++++ Exercise data
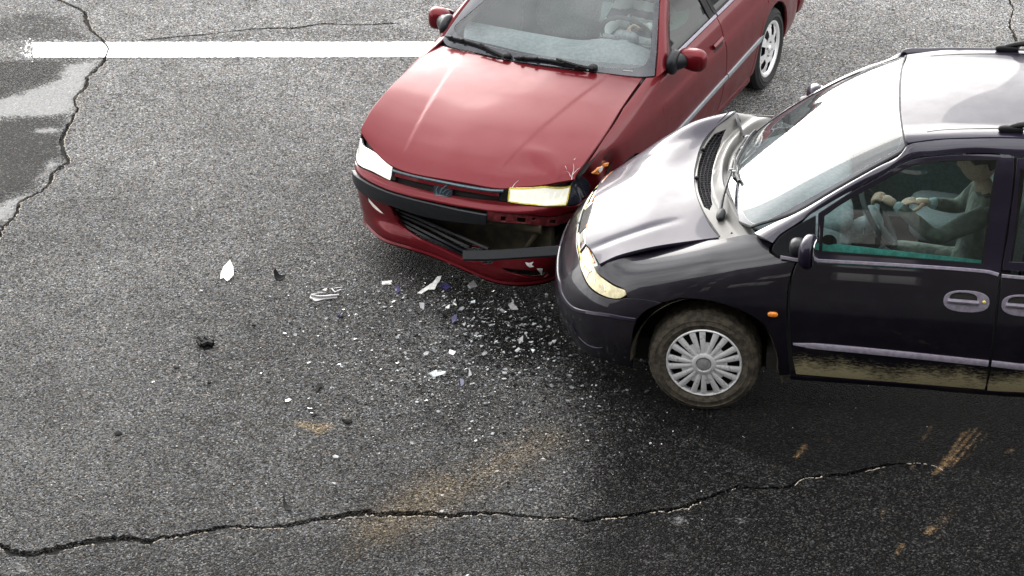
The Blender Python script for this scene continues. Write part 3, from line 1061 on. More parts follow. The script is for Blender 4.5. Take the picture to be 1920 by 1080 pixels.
def build_debris():
    shard('lens_shard', [(413, 524), (414, 514), (419, 505), (432, 497), (438, 506), (438, 518), (426, 530), (420, 522)], M['whitep'],
          'large white leaf shaped lens shard, standing out farthest left of the scattered debris', 'shard', tilt=(.05, .10), bend=.02)
    shard('plastic_shard', [(513, 518), (517, 515), (524, 519), (535, 520), (535, 524), (525, 528), (516, 525)], M['blackp'],
          'small curved black shard between the white leaf shaped shard and the grey bracket', 'shard', tilt=(-.1, .35), bend=.02)
    def br(c):
        f = lambda px, py: np.r_[gp(px, py) - c, .0]
        out = []
        for pts, r in (([(584, 556), (600, 559), (618, 558), (636, 556)], .007), ([(583, 555), (600, 552), (612, 552)], .005),
                       ([(606, 550), (612, 546), (610, 551)], .010), ([(622, 544), (628, 551), (640, 546)], .006), ([(626, 543), (642, 541)], .004)):
            P = np.array([f(*p) + [0, 0, r + .004] for p in pts])
            out.append(sweep_vf(smoothpath(P, .015), circ(r, 6), (0, 0, 1.0)))
        return out
    shard('bracket', [(580, 561), (583, 553), (600, 555), (634, 553), (632, 560), (610, 562), (592, 566)], M['greyp'],
          'light grey broken plastic bracket with raised clips lying on the asphalt', 'bracket', extra=br)
    shard('trim_fragment', [(782, 551), (800, 543), (812, 538), (820, 531), (828, 530), (825, 536), (820, 540), (815, 547), (803, 547), (790, 552)], M['whitep'],
          'long jagged white plastic sliver below the red bumper lip', 'shard', tilt=(.05, .25))
    def clump(c):
        f = lambda px, py: np.r_[gp(px, py) - c, .0]
        out = []
        for pts, r in (([(372, 640), (378, 645), (388, 648)], .012), ([(371, 645), (376, 655), (384, 652)], .012), ([(385, 640), (396, 648), (400, 646)], .014), ([(378, 655), (390, 650), (400, 653)], .016)):
            P = np.array([f(*p) + [0, 0, r + .012] for p in pts])
            out.append(sweep_vf(smoothpath(P, .015), circ(r, 6), (0, 0, 1.0)))
        return out
    shard('plastic_chunk', [(372, 640), (380, 645), (390, 641), (402, 646), (399, 653), (384, 657), (377, 653)], M['blackp'],
          'crumpled black plastic chunk with torn arms, left of the debris field', 'debris', tilt=(-.1, .3), extra=clump)
    g = 'dark plastic fragments on the road'
    data = [(222, 814, .021, 'dkgrey', 'faceted dark grey chunk alone at the far left of the road', .6),
            (652, 792, .024, 'dkgrey', 'dark grey block right of the sandy brown stain', .6),
            (331, 690, .014, 'dkgrey', 'small dark grey flake below the crumpled black chunk', .5),
            (392, 719, .012, 'blackp', 'tiny black pebble of plastic below and right of the crumpled chunk', .8),
            (503, 716, .014, 'dkgrey', 'dark flake lying alone in the middle of the left lane', .35),
            (637, 594, .014, 'lilac', 'small violet black stub below the grey bracket', .9),
            (476, 611, .012, 'blackp', 'tiny black crumb between white leaf shard and crumpled chunk', .6),
            (1018, 863, .014, 'greyp', 'pale grey pebble at the right end of the brown streak', .7)]
    for i, (x, y, s, m_, lab, h) in enumerate(data):
        lump('plastic_fragment', x, y, s * 1.3, M[m_], lab, 'debris', g, h, i)
    shard('plastic_fragment', [(590, 733), (596, 722), (607, 723), (602, 730), (596, 737)], M['blackp'], 'flat black lozenge shaped chip above the sandy brown stain', 'debris', group=g, tilt=(.05, .1))
    shard('plastic_fragment', [(578, 762), (590, 761), (588, 774), (583, 776), (579, 771)], M['dkgrey'], 'flat dark slate chip touching the top of the sandy brown stain', 'debris', group=g, tilt=(.05, .15))
    shard('plastic_fragment', [(532, 935), (535, 944), (541, 952), (549, 954), (546, 962), (536, 958), (531, 948)], M['blackp'], 'black curled sliver just above the long road crack', 'debris', group=g, tilt=(.3, .2), bend=.02)
    g = 'violet paint flakes on the road'
    for px, lab in (([(739, 543), (747, 541), (751, 548), (744, 552)], 'violet flake left of the long white sliver'),
                    ([(823, 537), (838, 535), (846, 541), (836, 545)], 'violet flake at the right tip of the long white sliver'),
                    ([(846, 599), (857, 595), (856, 605), (849, 609)], 'bright violet three cornered flake amid the glass crumbs'),
                    ([(862, 714), (870, 717), (869, 724), (864, 726)], 'pale violet flake lowest in the glass crumbs')):
        shard('paint_flake', px, M['lilac'], lab, 'paint flake', group=g, tilt=(.1, .2), th=.003)
    g = 'larger glass pieces on the road'
    gls = [([(716, 531), (735, 531), (735, 536), (716, 535)], 'narrow white glass piece left of the violet flake'),
           ([(876, 538), (888, 532), (896, 541), (880, 542)], 'grey glass piece under the middle of the red bumper lip'),
           ([(854, 565), (856, 574), (848, 571)], 'clear glass chip below the violet flake by the white sliver'),
           ([(883, 567), (891, 566), (891, 570), (882, 569)], 'small bright glass oblong under the red bumper'),
           ([(953, 575), (962, 571), (972, 583), (958, 582)], 'grey glass splinter nearest the dark bumper'),
           ([(836, 577), (844, 575), (842, 580), (835, 579)], 'small white glass chip left of the clear chips'),
           ([(786, 572), (796, 573), (795, 582), (788, 579)], 'grey square of glass beneath the white sliver'),
           ([(843, 659), (855, 663), (850, 667), (841, 664)], 'white glass piece in the middle of the crumbs'),
           ([(972, 640), (981, 636), (980, 645), (973, 646)], 'grey glass corner right of the crumbs'),
           ([(995, 657), (1003, 659), (999, 663)], 'small glass wedge toward the dark van'),
           ([(880, 697), (885, 706), (878, 708)], 'upright grey glass splinter below the crumbs'),
           ([(803, 703), (815, 700), (836, 703), (834, 706), (812, 709)], 'long dull glass strip lowest left of the crumbs')]
    for px, lab in gls:
        shard('glass_piece', px, M['greyp'] if 'grey' in lab else M['whitep'] if 'white' in lab else M['shard'], lab, 'glass piece', group=g, th=.004, tilt=(.15, .25))
    # crumbs beyond counting
    rg = np.random.default_rng(21)
    def crumbs(name, n, mat, smin, smax, field):
        V, F = [], []
        k = 0
        while k < n:
            x, y = field(rg)
            p = gp(x, y)
            s = rg.uniform(smin, smax) * (1 if rg.uniform() < .85 else 1.7)
            a0 = rg.uniform(0, 6.28); el = rg.uniform(.35, 1.0); tl = rg.uniform(-.5, .5, 2)
            b = len(V)
            m_ = rg.integers(3, 6)
            q = [(math.cos(a0 + 6.28 * i / m_) * s, math.sin(a0 + 6.28 * i / m_) * s * el) for i in range(m_)]
            z0 = s * (abs(tl[0]) + abs(tl[1])) + .0015
            for zz in (.0025 + s * .25, 0):
                for u, v_ in q: V.append((p[0] + u, p[1] + v_, z0 + u * tl[0] + v_ * tl[1] + zz))
            F.append([b + i for i in range(m_)])
            for i in range(m_): F.append([b + i, b + m_ + i, b + m_ + (i + 1) % m_, b + (i + 1) % m_])
            k += 1
        o = mk(name, V, F, mat, None, car=False, smooth=False)
        return o
    def dense(r):
        while True:
            x, y = r.normal(910, 140), r.normal(625, 85)
            if r.uniform() < .3: x, y = r.normal(860, 230), r.normal(670, 125)
            if y < 455 or (x > 1060 and y < 640): continue
            if y < 485 + (x - 690) * .19 and x > 690: continue
            return x, y
    def wide(r):
        while True:
            x, y = r.normal(780, 330), r.normal(690, 150)
            if 0 < x < 1900 and 450 < y < 1060 and not (x > 690 and y < 485 + (x - 690) * .19) and not (x > 1050 and y < 660): return x, y
    tag(crumbs('glass_crumbs', 800, M['whitep'], .0013, .0036, dense), 'tiny white and clear glass crumbs scattered on asphalt before the red bumper', 'glass crumbs', kind='stuff')
    tag(crumbs('glass_splinters', 900, M['flake'], .004, .012, dense), 'dull translucent glass splinters mixed among the crumbs', 'glass splinters', kind='stuff')
    tag(crumbs('dark_crumbs', 420, M['blackp'], .003, .010, dense), 'tiny black plastic crumbs mixed among the broken glass', 'plastic crumbs', kind='stuff')
    tag(crumbs('stone_chips', 380, M['whitep'], .0015, .0042, wide), 'stray white chips spread thinly over the road', 'stone chips', kind='stuff')


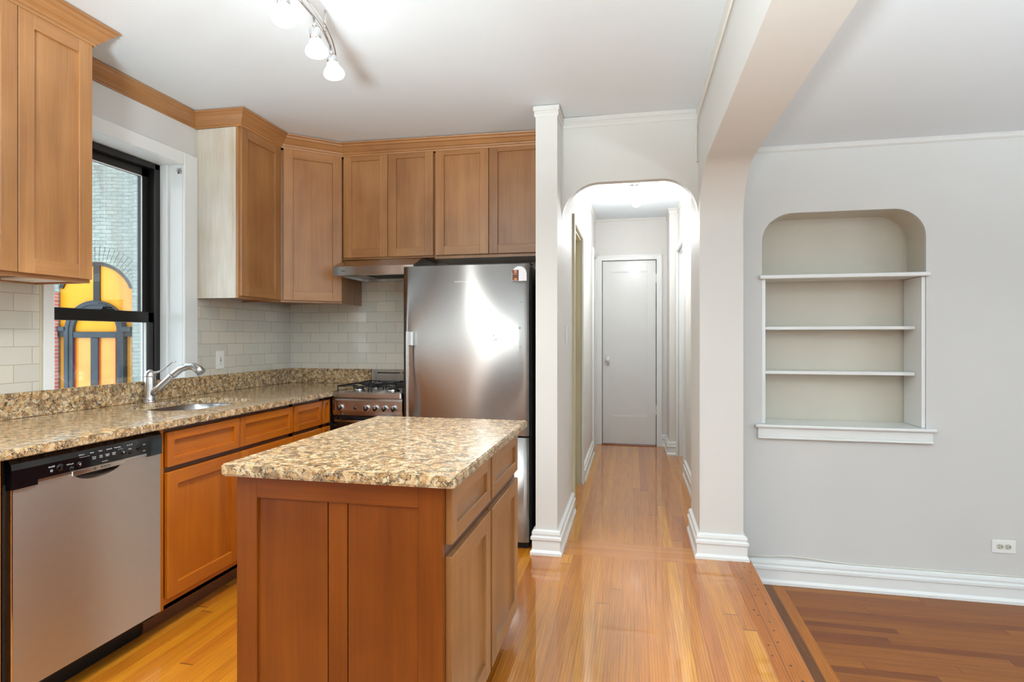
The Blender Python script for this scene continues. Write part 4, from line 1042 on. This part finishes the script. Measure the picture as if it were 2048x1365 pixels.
# cables
m = MB(); m.tube([(.70, 3.694, -.048), (.78, 3.694, -.040), (.858, 3.694, -.034), (.93, 3.694, -.031), (1.007, 3.694, -.034), (1.119, 3.694, -.042), (1.256, 3.694, -.050), (1.48, 3.694, -.050), (1.74, 3.694, -.050), (2.12, 3.694, -.050), (4.2, 3.694, -.050)], .0028, CREAMWIRE, 8)
tag(m.build('wall_cable', loc=(1.5, 3.694, -.05)), 'thin white cable running along the top of the right room baseboard', 'cable')
m = MB(); m.tube([(.372, -2.3, 2.57), (.372, 3.35, 2.57), (.372, 3.50, 2.566), (.372, 3.535, 2.54), (.372, 3.545, 2.50), (.372, 3.545, 2.345), (.372, 3.535, 2.330), (.376, 3.525, 2.338)], .005, CREAMWIRE, 10)
tag(m.build('ceiling_cable', loc=(.372, 1.5, 2.57)), 'cream painted cable along the beam top dropping down beside the hall arch', 'cable')

# ------------------------------------------------------------ track light
def bulb_head(par, top, cen, tilt, power, r=.044):
    """socket from joint down to bulb"""
    T_ = Vector(top); C_ = Vector(cen); d = (C_ - T_).normalized()
    L_ = (C_ - T_).length
    m = MB(); m.lathe([(.006, 0), (.006, .02), (.009, .022), (.009, .035), (.005, .037), (.005, .05)], T_, d, CHROME, 16)
    m.lathe([(.013, .040), (.023, .050), (.023, L_ - .038), (.020, L_ - .036)], T_, d, CHROME, 24); hd = m.build('lamp_head', par)
    m = MB(); m.lathe([(.0235, L_ - .038), (.025, L_ - .030), (.030, L_ - .020), (.037, L_ - .010), (r - .001, L_ - .001), (r, L_ + .003), (r - .0015, L_ + .004), (r + .001, L_ + .007), (r + .001, L_ + .014), (r * .93, L_ + .020), (r * .6, L_ + .026), (0, L_ + .028)], T_, d, BULB, 28); m.build('bulb', hd)
    l = bpy.data.lights.new('bulb_light', 'SPOT'); l.energy = power; l.color = (1.0, .98, .95); l.shadow_soft_size = .04
    l.spot_size = R(150); l.spot_blend = 1.0
    o = bpy.data.objects.new('bulb_light', l); COL.objects.link(o); o.location = C_ + d * .05
    o.rotation_euler = d.to_track_quat('-Z', 'Y').to_euler()
    l = bpy.data.lights.new('bulb_glow', 'POINT'); l.energy = power * .016; l.color = (.86, .96, 1.0); l.shadow_soft_size = .05
    o = bpy.data.objects.new('bulb_glow', l); COL.objects.link(o); o.location = C_ + d * .10
t = thing('track_light', 'chrome ceiling track light on a curved rail with glowing spot bulbs', 'ceiling light', (-1.25, 1.9, 2.6))
rp = [(-1.02, 1.15), (-1.10, 1.30), (-1.17, 1.45), (-1.222, 1.62), (-1.245, 1.80), (-1.246, 1.969), (-1.255, 2.08), (-1.275, 2.19), (-1.308, 2.299), (-1.340, 2.38), (-1.368, 2.44)]
m = MB(); m.tube([(x, y, 2.58) for x, y in rp], .0055, CHROME, 12); m.tube([(x + .012, y - .004, 2.600) for x, y in rp], .003, CHROME, 8); m.build('rail', t)
for i in (1, 7):
    m = MB(); m.tube([(rp[i][0] + .006, rp[i][1], 2.58), (rp[i][0] + .006, rp[i][1], 2.668)], .004, CHROME, 8); m.build('standoff', t)
m = MB()
m.lathe([(.06, 0), (.06, .015), (.02, .03), (.01, .09)], (rp[3][0], rp[3][1], 2.672), (0, 0, -1), CHROME, 28); m.build('ceiling_mount', t)
TP = 26
for jt, ce in (((-1.24, 1.85, 2.575), (-1.228, 1.838, 2.445)), ((-1.255, 2.08, 2.575), (-1.245, 2.085, 2.447)), ((-1.308, 2.299, 2.575), (-1.290, 2.30, 2.460)), ((-1.13, 1.36, 2.575), (-1.11, 1.36, 2.44))):
    bulb_head(t, jt, ce, 0, TP)
# hall light
t = thing('hall_spotlight', 'small white three-bulb spotlight on the hall ceiling', 'ceiling light', (.015, 5.36, 2.7))
m = MB(); m.lathe([(.055, 0), (.055, .012), (.02, .02)], (.015, 5.36, 2.70), (0, 0, -1), CHROME, 24); m.tube([(.015, 5.36, 2.685), (.015, 5.36, 2.60)], .007, WPLAST, 10); m.tube([(.015, 5.36, 2.61), (.03, 5.3, 2.56)], .005, WPLAST, 8); m.build('mount', t)
for a, b in (((.02, 5.34, 2.66), (.075, 5.30, 2.61)), ((.015, 5.36, 2.62), (-.01, 5.27, 2.575)), ((.03, 5.33, 2.60), (.035, 5.28, 2.50))):
    A_ = Vector(a); B_ = Vector(b); d = (B_ - A_).normalized(); L_ = (B_ - A_).length
    m = MB(); m.lathe([(.014, 0), (.018, .01), (.024, L_ * .6), (.036, L_), (.038, L_ + .012), (.030, L_ + .02), (0, L_ + .022)], A_, d, BULB, 24); m.build('bulb', t)
    l = bpy.data.lights.new('hall_bulb_light', 'POINT'); l.energy = 6.8; l.color = (.96, .98, 1.0); l.shadow_soft_size = .05
    o = bpy.data.objects.new('hall_bulb_light', l); COL.objects.link(o); o.location = B_ + Vector((0, .12, -.28))

# invented uplighters out of frame, added to wash the ceilings with fill
for label, loc, pw in (('added fill uplighter behind the camera in the kitchen', (-.6, -.8, 0), 450), ('added fill uplighter in the right hand room', (3.1, -.2, -.2), 280)):
    t = thing('fill_uplighter', label, 'fill light', loc); x, y, z = loc
    m = MB(); m.lathe([(.14, 0), (.14, .02), (.02, .04), (.014, .06)], loc, (0, 0, 1), CHROME, 28); m.build('base', t)
    m = MB(); m.tube([(x, y, z + .05), (x, y, z + .98)], .012, CHROME, 12); m.build('pole', t)
    m = MB(); m.lathe([(.02, .96), (.10, 1.00), (.17, 1.08), (.175, 1.085), (.165, 1.08), (.09, 1.01), (0, .985)], loc, (0, 0, 1), BLACKM, 32); m.build('lamp_shade', t)
    l = bpy.data.lights.new('fill_uplight', 'SPOT'); l.energy = pw; l.color = (.80, .94, 1.0); l.shadow_soft_size = .22; l.spot_size = R(160); l.spot_blend = .3
    o = bpy.data.objects.new('fill_uplight', l); COL.objects.link(o); o.location = (x, y, z + 1.15); o.rotation_euler = (math.pi, 0, 0)

# repeats of one kind share a group
for cat, nm, grp in (('cabinet', 'upper_cabinet', 'stained wood upper cabinets'), ('cabinet', 'base_cabinet', 'golden wood base cabinets along the left counter'), ('shelf', 'niche_shelf', 'shelves in the wall niche'), ('moulding', 'crown_moulding', 'stained wood crown mouldings'), ('fill light', 'fill_uplighter', 'added fill uplighters')):
    for o in bpy.data.objects:
        if o.parent is None and o.name.split('.')[0] == nm: o['group'] = grp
++++++++
**Problem requirements:** Repeat exactly the lines running from the one with "were 2048x1365 pixels." through the one with "tag(m.build('ceiling_cable', loc=(.372, 1.5, 2.57)), 'cream", both included.

**Result:**
The Blender Python script for this scene continues. Write part 4, from line 1042 on. This part finishes the script. Measure the picture as if it were 2048x1365 pixels.
# cables
m = MB(); m.tube([(.70, 3.694, -.048), (.78, 3.694, -.040), (.858, 3.694, -.034), (.93, 3.694, -.031), (1.007, 3.694, -.034), (1.119, 3.694, -.042), (1.256, 3.694, -.050), (1.48, 3.694, -.050), (1.74, 3.694, -.050), (2.12, 3.694, -.050), (4.2, 3.694, -.050)], .0028, CREAMWIRE, 8)
tag(m.build('wall_cable', loc=(1.5, 3.694, -.05)), 'thin white cable running along the top of the right room baseboard', 'cable')
m = MB(); m.tube([(.372, -2.3, 2.57), (.372, 3.35, 2.57), (.372, 3.50, 2.566), (.372, 3.535, 2.54), (.372, 3.545, 2.50), (.372, 3.545, 2.345), (.372, 3.535, 2.330), (.376, 3.525, 2.338)], .005, CREAMWIRE, 10)
tag(m.build('ceiling_cable', loc=(.372, 1.5, 2.57)), 'cream painted cable along the beam top dropping down beside the hall arch', 'cable')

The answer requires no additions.